__EXERCISE AIM__:
Using the material below, print the line that contains "ANTH = mat_coat('anthracite_coating', (0.066, 0.102, 0.146))", the line that contains "return finish(m, n, princ(n, c, 0.40, 0.0, 0.5))", and every line in between, exactly and nothing else.

__ENTRIES SHOWN__:
⁂
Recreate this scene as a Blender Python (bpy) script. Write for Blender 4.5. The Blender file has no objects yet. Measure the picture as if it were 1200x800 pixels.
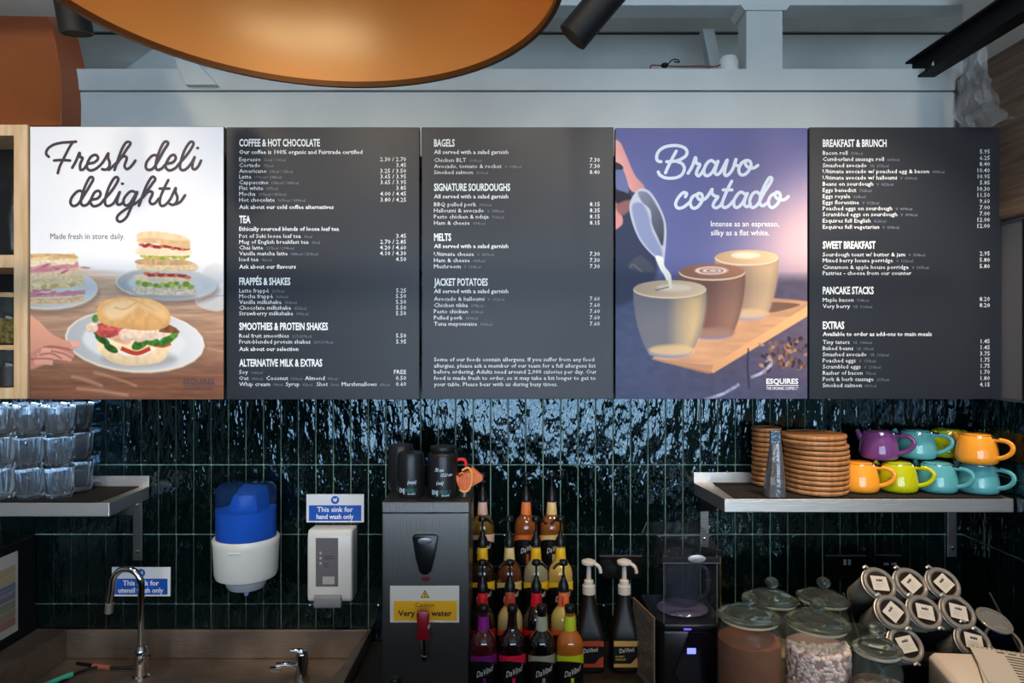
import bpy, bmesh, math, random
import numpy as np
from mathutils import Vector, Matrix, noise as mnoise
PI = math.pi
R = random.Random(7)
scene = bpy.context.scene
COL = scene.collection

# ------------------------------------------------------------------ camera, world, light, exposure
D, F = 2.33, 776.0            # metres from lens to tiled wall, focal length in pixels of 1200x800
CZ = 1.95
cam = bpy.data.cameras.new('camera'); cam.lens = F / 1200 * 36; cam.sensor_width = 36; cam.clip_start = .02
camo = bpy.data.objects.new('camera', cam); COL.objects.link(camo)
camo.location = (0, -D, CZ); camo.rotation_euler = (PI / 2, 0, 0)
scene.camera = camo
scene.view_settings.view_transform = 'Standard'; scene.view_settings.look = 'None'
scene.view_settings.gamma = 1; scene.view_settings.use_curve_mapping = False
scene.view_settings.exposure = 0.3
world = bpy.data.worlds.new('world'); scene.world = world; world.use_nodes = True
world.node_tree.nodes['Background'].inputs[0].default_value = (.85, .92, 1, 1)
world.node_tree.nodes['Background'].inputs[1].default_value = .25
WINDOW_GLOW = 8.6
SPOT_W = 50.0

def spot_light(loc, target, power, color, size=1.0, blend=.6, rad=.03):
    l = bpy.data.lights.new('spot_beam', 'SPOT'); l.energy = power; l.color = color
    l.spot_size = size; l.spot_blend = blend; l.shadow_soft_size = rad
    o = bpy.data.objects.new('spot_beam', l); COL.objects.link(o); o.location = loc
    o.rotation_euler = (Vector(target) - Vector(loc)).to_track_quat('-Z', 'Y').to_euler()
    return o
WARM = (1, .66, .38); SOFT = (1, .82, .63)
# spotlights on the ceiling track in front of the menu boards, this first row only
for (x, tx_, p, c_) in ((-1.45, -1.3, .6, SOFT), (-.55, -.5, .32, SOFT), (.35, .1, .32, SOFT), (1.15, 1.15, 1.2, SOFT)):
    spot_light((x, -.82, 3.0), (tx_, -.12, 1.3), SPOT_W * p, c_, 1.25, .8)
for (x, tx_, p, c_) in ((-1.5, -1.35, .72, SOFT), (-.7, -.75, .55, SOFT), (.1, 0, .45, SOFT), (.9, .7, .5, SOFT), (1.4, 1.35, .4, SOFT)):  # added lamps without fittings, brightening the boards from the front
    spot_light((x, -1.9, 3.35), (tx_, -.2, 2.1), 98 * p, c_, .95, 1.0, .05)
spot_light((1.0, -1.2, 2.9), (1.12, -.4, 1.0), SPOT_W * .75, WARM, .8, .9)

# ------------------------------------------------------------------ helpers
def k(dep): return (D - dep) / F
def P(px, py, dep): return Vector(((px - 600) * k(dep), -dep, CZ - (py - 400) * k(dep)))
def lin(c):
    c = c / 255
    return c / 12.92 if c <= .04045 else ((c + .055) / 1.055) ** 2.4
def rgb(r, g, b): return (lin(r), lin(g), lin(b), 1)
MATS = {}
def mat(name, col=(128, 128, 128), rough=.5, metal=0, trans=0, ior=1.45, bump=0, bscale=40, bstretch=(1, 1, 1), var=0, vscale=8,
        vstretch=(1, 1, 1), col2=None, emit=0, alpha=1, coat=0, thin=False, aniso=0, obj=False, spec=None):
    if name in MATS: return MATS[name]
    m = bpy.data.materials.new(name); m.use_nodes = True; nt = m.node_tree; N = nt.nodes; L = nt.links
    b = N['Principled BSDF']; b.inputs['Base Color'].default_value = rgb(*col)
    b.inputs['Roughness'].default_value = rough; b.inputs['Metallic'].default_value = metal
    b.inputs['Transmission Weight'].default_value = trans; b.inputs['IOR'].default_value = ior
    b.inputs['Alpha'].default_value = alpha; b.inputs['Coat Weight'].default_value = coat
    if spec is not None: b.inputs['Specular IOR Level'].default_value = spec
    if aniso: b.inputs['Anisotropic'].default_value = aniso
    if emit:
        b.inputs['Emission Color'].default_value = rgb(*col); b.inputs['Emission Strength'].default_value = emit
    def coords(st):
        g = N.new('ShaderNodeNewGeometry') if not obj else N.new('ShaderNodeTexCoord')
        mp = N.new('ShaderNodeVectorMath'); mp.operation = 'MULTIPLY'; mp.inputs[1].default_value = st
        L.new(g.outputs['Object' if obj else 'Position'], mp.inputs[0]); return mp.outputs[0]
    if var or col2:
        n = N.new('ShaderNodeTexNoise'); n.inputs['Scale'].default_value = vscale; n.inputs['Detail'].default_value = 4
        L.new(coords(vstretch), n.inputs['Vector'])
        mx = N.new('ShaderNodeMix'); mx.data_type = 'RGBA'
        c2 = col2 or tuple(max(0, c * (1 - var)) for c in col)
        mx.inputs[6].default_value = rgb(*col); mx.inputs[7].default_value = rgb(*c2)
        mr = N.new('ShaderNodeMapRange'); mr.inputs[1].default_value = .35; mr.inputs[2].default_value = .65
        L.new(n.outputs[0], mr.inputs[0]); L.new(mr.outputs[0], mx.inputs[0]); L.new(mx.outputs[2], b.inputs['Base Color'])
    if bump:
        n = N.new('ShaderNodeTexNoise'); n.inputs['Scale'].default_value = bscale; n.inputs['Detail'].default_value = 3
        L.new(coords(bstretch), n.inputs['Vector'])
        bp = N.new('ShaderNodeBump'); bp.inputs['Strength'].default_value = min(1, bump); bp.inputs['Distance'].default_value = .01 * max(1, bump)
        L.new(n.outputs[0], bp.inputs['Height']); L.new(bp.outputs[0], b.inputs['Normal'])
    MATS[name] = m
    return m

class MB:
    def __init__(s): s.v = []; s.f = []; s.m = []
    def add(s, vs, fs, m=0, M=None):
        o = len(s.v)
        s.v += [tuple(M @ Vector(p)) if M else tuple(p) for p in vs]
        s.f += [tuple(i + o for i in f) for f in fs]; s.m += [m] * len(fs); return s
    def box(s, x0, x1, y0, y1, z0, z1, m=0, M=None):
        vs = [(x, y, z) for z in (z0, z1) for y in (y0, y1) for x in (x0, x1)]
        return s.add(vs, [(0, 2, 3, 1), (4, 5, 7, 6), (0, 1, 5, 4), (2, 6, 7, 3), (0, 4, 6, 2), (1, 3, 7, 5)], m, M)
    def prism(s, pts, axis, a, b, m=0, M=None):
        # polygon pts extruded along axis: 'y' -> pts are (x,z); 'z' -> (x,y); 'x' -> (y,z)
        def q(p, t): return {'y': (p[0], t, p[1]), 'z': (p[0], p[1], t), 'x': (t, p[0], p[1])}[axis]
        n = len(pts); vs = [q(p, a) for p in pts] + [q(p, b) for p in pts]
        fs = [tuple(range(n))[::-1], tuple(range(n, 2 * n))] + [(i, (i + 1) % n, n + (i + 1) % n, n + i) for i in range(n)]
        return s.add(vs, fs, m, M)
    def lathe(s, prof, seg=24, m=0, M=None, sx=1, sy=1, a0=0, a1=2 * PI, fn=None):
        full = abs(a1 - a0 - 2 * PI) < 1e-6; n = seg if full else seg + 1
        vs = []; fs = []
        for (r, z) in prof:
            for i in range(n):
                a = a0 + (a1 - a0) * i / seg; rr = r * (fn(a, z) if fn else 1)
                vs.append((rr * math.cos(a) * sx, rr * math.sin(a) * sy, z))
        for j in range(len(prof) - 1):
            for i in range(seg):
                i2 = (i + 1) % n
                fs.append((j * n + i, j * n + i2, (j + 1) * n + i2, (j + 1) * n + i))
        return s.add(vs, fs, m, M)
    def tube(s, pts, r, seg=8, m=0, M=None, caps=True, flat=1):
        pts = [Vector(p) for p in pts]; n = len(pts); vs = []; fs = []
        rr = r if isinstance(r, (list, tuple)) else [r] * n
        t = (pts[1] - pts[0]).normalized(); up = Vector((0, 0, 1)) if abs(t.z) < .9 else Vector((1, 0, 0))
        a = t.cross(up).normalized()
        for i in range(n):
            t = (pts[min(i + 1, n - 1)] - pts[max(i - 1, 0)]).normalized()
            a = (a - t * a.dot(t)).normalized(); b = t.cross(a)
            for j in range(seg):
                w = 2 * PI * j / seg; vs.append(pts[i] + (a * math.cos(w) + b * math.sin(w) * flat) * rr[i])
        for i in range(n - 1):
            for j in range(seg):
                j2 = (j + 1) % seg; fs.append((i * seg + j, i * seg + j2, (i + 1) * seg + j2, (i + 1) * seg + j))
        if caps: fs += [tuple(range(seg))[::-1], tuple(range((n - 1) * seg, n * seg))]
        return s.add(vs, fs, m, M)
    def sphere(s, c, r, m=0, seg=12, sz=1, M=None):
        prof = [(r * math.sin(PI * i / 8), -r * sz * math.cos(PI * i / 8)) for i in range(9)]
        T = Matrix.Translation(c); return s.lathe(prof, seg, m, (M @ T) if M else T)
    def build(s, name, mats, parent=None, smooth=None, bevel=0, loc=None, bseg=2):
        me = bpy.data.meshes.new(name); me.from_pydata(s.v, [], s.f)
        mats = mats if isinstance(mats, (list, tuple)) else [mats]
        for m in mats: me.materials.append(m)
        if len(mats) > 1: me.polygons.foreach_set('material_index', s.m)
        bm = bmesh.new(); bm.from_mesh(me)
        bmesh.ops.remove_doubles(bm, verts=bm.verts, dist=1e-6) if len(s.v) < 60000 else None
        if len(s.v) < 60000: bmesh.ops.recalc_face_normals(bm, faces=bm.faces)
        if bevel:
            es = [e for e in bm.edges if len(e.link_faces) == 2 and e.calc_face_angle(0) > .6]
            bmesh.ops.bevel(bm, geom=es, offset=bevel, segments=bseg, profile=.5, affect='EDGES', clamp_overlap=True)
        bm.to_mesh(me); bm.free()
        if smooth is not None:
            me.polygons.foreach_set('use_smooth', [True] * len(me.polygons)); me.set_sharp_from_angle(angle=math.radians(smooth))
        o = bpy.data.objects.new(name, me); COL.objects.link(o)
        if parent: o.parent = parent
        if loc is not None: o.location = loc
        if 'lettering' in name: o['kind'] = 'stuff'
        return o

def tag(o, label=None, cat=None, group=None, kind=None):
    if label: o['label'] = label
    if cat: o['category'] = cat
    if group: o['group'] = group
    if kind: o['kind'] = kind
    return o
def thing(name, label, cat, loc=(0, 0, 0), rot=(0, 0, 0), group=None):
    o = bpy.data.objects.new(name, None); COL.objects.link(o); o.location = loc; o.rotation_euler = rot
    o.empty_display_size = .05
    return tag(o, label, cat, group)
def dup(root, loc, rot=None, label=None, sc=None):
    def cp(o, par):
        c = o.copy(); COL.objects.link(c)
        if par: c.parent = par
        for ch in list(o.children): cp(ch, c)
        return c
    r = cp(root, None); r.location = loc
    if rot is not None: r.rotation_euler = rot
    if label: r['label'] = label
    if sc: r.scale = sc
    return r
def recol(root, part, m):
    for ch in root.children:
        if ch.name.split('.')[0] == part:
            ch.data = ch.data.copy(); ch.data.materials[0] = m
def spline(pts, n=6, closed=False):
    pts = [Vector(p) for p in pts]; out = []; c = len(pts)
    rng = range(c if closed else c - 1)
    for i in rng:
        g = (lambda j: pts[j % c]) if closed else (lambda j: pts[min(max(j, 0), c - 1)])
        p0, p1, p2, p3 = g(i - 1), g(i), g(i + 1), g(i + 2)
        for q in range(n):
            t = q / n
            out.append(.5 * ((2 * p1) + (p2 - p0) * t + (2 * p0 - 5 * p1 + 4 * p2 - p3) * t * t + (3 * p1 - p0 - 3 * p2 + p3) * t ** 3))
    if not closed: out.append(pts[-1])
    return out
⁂
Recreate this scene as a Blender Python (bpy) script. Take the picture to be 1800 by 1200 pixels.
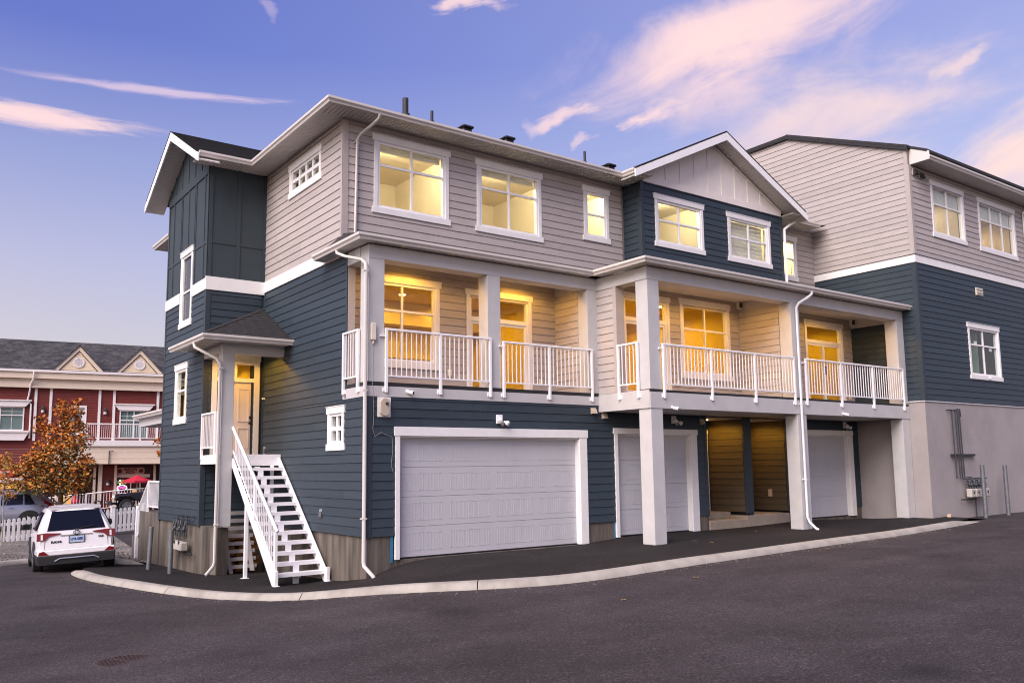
⁂
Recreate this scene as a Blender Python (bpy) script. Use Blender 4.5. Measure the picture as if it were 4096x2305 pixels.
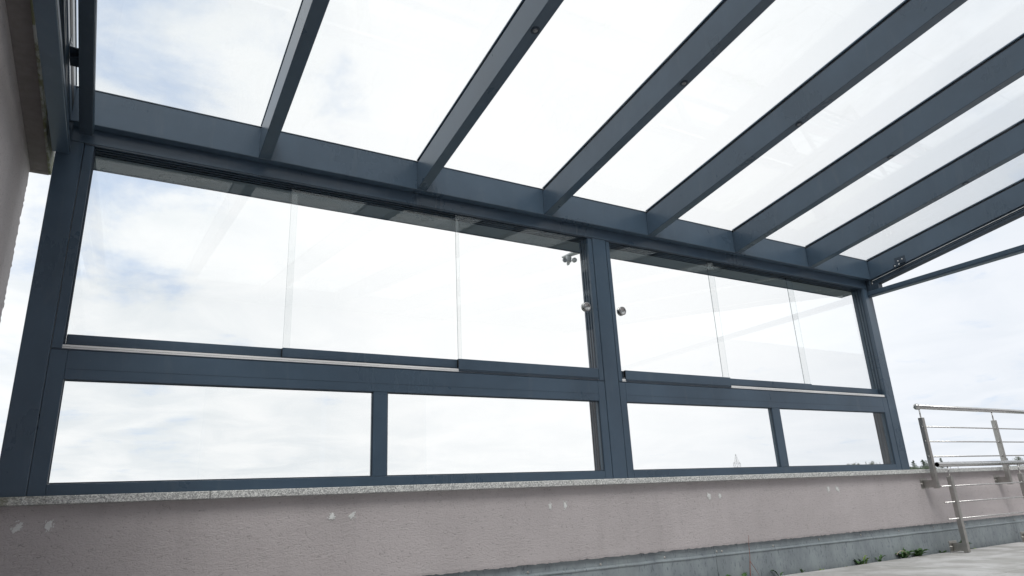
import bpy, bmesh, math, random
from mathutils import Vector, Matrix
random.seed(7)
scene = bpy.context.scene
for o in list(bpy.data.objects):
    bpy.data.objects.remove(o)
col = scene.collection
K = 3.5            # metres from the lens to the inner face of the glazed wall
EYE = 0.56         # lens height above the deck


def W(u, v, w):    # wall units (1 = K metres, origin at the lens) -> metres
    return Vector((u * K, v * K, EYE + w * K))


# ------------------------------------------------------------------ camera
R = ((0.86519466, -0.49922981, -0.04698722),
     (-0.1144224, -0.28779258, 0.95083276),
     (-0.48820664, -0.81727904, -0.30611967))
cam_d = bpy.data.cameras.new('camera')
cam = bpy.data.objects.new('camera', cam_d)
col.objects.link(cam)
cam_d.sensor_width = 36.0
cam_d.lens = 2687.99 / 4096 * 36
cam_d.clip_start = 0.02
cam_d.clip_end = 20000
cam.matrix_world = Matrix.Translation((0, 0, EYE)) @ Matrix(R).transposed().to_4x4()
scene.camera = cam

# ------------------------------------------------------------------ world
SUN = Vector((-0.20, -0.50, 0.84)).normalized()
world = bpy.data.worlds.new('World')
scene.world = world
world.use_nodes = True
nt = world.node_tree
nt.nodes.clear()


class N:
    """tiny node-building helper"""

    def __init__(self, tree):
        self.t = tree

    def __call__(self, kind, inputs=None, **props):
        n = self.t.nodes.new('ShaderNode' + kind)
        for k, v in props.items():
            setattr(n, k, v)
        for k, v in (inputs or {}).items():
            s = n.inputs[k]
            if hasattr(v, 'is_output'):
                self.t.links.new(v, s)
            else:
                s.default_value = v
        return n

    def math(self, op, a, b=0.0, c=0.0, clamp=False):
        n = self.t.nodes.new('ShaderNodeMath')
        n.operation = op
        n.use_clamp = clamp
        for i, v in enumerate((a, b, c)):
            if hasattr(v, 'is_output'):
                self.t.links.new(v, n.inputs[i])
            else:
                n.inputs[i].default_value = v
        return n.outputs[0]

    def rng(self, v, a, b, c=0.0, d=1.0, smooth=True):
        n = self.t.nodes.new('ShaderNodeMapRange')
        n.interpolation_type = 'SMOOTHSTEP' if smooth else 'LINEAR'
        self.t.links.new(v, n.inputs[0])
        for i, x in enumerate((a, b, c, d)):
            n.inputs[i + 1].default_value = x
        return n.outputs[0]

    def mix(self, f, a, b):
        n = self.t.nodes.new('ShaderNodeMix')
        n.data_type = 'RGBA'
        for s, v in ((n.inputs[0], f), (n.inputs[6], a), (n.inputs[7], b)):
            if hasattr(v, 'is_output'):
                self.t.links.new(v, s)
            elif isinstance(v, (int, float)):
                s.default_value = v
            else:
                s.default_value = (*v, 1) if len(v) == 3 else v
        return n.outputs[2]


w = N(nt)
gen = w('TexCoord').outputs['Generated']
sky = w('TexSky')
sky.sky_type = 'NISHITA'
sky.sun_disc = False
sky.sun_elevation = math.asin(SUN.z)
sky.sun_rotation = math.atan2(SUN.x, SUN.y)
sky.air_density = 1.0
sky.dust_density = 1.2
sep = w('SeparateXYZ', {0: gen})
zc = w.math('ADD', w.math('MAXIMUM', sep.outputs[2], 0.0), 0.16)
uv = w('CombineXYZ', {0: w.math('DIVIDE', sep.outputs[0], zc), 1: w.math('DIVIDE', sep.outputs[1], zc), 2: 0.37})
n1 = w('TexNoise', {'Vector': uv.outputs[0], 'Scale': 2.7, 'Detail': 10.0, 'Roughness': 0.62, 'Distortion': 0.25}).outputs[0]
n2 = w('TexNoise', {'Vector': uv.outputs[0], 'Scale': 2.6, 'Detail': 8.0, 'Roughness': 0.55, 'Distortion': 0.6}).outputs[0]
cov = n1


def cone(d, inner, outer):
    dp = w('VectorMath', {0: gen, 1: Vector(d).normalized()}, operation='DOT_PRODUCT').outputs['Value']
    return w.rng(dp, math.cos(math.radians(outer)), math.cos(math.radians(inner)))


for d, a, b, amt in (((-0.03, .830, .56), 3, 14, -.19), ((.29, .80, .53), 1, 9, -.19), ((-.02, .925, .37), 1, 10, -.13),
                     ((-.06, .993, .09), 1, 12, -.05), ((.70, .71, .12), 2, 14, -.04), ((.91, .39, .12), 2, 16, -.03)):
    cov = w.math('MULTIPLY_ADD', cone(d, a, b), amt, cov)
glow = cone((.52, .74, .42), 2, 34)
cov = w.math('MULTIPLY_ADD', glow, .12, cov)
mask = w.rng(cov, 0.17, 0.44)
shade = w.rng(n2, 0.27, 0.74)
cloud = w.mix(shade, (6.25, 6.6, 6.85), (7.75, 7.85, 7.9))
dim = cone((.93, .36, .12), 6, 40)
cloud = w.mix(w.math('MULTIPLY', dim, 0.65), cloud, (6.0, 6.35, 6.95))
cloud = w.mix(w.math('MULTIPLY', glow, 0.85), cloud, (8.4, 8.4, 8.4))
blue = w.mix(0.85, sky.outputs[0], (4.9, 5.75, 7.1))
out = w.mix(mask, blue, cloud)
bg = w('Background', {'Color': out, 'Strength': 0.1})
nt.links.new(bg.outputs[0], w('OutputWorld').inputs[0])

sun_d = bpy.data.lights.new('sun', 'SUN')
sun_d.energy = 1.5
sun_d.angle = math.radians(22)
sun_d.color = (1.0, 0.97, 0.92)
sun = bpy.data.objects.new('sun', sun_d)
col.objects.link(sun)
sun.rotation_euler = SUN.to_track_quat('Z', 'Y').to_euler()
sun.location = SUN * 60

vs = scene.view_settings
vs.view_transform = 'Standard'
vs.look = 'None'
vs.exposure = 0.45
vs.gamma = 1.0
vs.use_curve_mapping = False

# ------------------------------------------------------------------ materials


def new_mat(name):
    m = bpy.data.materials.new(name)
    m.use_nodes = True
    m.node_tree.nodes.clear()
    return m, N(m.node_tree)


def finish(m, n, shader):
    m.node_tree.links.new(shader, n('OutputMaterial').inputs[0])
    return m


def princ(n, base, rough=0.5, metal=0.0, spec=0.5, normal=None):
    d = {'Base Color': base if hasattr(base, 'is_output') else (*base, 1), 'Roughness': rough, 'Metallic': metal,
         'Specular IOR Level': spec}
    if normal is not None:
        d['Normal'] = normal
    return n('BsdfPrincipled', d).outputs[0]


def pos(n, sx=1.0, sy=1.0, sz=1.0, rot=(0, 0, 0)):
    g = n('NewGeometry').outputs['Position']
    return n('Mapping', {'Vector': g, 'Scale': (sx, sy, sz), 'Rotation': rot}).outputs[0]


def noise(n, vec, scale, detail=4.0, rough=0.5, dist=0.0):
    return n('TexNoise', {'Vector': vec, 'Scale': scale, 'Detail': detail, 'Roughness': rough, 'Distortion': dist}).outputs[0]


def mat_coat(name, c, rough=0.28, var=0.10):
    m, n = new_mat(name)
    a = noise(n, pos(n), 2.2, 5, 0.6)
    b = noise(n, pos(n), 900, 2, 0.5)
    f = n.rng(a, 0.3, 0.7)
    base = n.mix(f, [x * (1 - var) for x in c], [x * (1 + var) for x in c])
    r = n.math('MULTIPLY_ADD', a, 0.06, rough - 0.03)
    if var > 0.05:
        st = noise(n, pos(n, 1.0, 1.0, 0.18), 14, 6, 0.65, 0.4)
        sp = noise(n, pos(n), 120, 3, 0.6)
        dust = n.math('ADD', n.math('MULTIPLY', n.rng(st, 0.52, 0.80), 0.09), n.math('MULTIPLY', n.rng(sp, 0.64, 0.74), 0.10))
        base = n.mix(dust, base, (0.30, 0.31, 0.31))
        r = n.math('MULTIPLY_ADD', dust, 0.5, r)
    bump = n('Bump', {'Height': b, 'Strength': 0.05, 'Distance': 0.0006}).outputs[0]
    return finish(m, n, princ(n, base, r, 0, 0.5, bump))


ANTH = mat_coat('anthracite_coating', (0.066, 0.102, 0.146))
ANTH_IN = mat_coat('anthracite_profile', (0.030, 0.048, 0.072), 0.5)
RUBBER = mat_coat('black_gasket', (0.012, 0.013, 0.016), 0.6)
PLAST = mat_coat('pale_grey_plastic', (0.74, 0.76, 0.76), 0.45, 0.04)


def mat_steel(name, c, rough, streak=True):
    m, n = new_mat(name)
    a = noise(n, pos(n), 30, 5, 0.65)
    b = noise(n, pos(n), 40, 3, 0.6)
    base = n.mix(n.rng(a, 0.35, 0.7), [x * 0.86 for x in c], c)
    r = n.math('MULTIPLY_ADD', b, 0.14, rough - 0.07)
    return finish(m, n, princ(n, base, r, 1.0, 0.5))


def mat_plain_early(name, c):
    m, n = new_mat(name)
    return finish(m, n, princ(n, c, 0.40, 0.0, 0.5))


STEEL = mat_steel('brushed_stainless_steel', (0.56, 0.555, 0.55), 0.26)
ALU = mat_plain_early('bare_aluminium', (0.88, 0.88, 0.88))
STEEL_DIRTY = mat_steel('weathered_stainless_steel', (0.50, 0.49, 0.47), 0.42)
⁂
__THE RESULT__:
ANTH = mat_coat('anthracite_coating', (0.066, 0.102, 0.146))
ANTH_IN = mat_coat('anthracite_profile', (0.030, 0.048, 0.072), 0.5)
RUBBER = mat_coat('black_gasket', (0.012, 0.013, 0.016), 0.6)
PLAST = mat_coat('pale_grey_plastic', (0.74, 0.76, 0.76), 0.45, 0.04)


def mat_steel(name, c, rough, streak=True):
    m, n = new_mat(name)
    a = noise(n, pos(n), 30, 5, 0.65)
    b = noise(n, pos(n), 40, 3, 0.6)
    base = n.mix(n.rng(a, 0.35, 0.7), [x * 0.86 for x in c], c)
    r = n.math('MULTIPLY_ADD', b, 0.14, rough - 0.07)
    return finish(m, n, princ(n, base, r, 1.0, 0.5))


def mat_plain_early(name, c):
    m, n = new_mat(name)
    return finish(m, n, princ(n, c, 0.40, 0.0, 0.5))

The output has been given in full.